Darko Pandurević from the Sarajevo Open Centre lectured on the topic of human rights of LGBTI people, LGBTI identity, discrimination and equality. During his presentation, he discussed certain identity determinants across the LGBTI spectrum, as well as the basic challenges of being a lesbian, gay man, bisexual, trans or intersex person, as well as challenges in the field of human rights and discrimination in various social spheres. Darko also discussed activism in public space and the LGBTI movement in BiH.

The Sarajevo Open Centre’s project partner is the Wings of Hope Foundation from Sarajevo, which works to improve social inclusion and strengthen women, children, youth, and other vulnerable groups through its mental health protection program, by promoting and protecting human rights, mental health, and educational support.

Psychologists/Gestalt psychotherapists Zvjezdana Jakić and Marija Šarić, also the director of the Wings of Hope Foundation, were lecturers in the second part of the training, where they discussed how to approach LGBTI people in providing psychological support and counselling, problems and needs of LGBTI people and their family members, as well as work with parents.

The conclusions reached during this segment of the lecture are that the LGBTI community faces the same difficulties as society as a whole, but there are also additional issues related to sexual orientation and gender identity, and that psychological violence is the most difficult to prove, deal with, or fight.

Some of the guidelines for inclusive psychosocial support provided by Zvjezdana and Marija are the following:

  • work on the practical inclusion of LGBTI people in personal life and community
  • raising awareness of psychologists’/psychotherapists’ personal prejudices
  • involve family and friends
  • strengthen the role of the media and educational institutions
  • connect with organizations that provide support, activism, creative activities/performances

Mateo Čovčić, a peer counsellor and psychologist at the Sarajevo Open Centre, shared his experiences about the difficulties LGBTI people face. He emphasized the role of minority stress generated by social stress, and discussed why LGBTI people seek peer counselling.

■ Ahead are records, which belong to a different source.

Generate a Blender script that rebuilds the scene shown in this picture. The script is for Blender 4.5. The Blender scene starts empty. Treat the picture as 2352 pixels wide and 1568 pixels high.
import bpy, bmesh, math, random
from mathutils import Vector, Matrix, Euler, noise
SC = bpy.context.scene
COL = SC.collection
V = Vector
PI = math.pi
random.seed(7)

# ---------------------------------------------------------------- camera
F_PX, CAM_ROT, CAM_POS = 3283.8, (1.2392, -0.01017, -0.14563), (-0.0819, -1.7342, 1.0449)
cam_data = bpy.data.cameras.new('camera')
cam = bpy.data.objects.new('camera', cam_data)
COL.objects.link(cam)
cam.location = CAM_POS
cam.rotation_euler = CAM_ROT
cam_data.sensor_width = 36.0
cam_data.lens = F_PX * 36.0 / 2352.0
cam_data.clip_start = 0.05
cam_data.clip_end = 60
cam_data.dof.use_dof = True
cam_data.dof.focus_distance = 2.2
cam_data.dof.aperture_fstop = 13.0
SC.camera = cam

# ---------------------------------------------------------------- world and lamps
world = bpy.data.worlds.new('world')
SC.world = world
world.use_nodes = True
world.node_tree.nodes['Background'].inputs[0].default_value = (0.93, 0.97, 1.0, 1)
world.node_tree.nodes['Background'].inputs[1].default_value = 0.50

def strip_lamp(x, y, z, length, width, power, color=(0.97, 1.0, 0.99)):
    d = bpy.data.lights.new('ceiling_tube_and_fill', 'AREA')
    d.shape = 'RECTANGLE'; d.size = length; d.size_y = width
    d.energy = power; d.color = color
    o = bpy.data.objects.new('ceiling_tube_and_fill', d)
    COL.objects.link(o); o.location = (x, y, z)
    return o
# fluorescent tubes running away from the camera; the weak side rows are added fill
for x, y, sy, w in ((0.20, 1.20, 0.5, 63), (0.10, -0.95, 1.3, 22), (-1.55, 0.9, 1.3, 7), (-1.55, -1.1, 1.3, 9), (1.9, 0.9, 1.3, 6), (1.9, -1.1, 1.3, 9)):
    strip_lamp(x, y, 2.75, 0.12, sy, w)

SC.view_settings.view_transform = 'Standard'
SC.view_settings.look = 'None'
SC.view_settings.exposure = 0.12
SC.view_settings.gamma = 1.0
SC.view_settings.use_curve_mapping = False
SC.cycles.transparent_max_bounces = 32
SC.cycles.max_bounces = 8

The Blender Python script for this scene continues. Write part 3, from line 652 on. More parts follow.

The project “Regionalising LGBTI inclusive psychosocial support and access to mental health services in Bosnia and Herzegovina” aims to create an environment in which LGBTI people are encouraged and supported to access social protection and mental health systems that offer inclusive and sensitized services. It is required to increase the capacity of social protection and mental health institutions, as well as to expand the institutional network of psychosocial support, in order to provide LGBTI people with access to such care. It is also vital to strengthen the capacities of civil society organizations that provide this type of service, as well as to train their employees on LGBTI topics.

Similar trainings are planned to be held in Zenica, Banja Luka, and Tuzla later this year.